Einen Grund für das hohe Gewaltpotenzial an vielen Schulen sieht Norbert Gundacker, GEW-Sprecher für die Hauptschulen Berlins, in der Erziehung der Kinder. „Wir haben die Erfahrung gemacht, dass viele Eltern überfordert sind, die Schüler schon in der Grundschule hinten runterfallen oder im Alltag nur negative Beachtung finden. Dann kommen sie in die siebte Klasse und sollen sich an Regeln halten, die sie nie kennengelernt haben.“ Es sei ein mühseliger Prozess, ihnen Grenzen zu setzen. „Du darfst nicht telefonieren, nicht schwänzen, nicht rauchen, nicht zuschlagen.
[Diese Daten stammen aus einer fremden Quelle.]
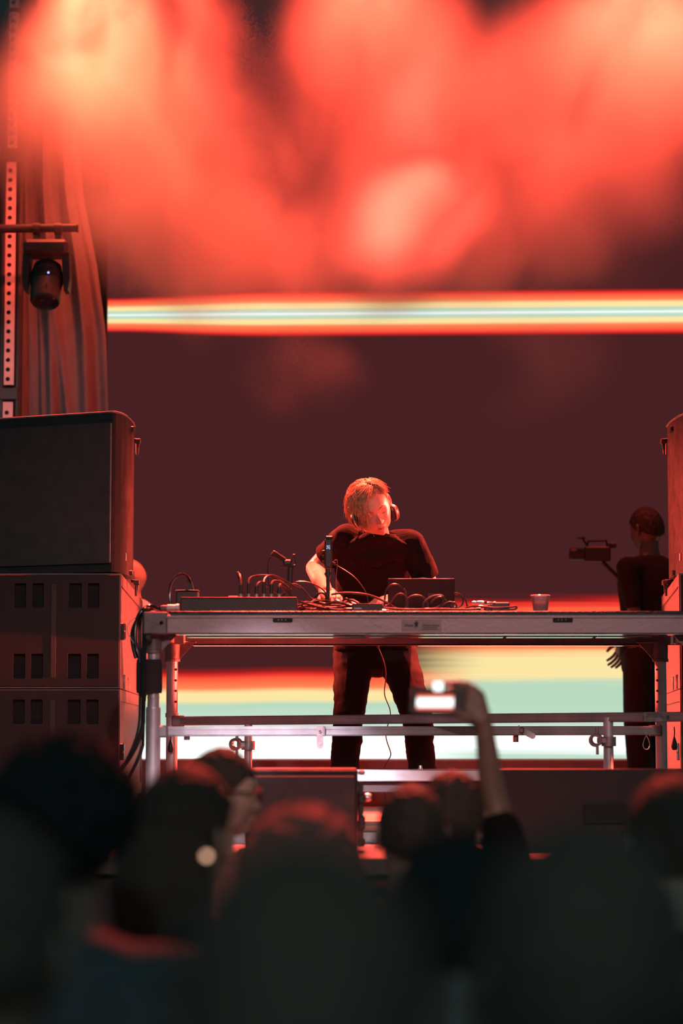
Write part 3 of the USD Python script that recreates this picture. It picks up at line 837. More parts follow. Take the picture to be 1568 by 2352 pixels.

Das ist nicht leicht durchzusetzen, wenn die Mutter ihrem 12-jährigen Sohn zu Hause das Rauchen am Frühstückstisch erlaubt.“

An den Hauptschulen herrsche ein rauerer Ton als an bürgerlichen Friedenauer Gymnasien, sagt Gundacker. „Dort muss mancher Lehrer auf dem Pausenhof zupacken, um eine aggressive Situation zu entschärfen.“ Lehrerin Silber weiß, dass sie als zierliche Frau mit einer Gehbehinderung in so einer Situation wenig Chancen hätte. „Da muss man sich mit Fingerspitzengefühl überlegen, was man tut. Ich kann in jedem Fall nur mit Dingen drohen, die ich auch umsetzen kann.“ Erst kürzlich habe ein sehr großer Schüler versucht, sich mit ihr zu messen, indem er ihr ein hochwertiges Gerät nicht habe zurückgeben wollte. „Da habe ich ihn mit meiner rechten Hand gepackt und mit der linken leicht am Ohr gezogen.“ Der Schüler habe gelacht, hätte aber auch behaupten können, dass sie ihn verletzt habe. „Die Schüler wissen manchmal gar nichts, aber sie wissen, was Körperverletzung bedeutet. Einen Schüler, der zarter ist als ich, hätte ich sicher nicht angefasst.“ Und Tatsache bleibe immer, dass man Kinder nicht schlagen dürfe.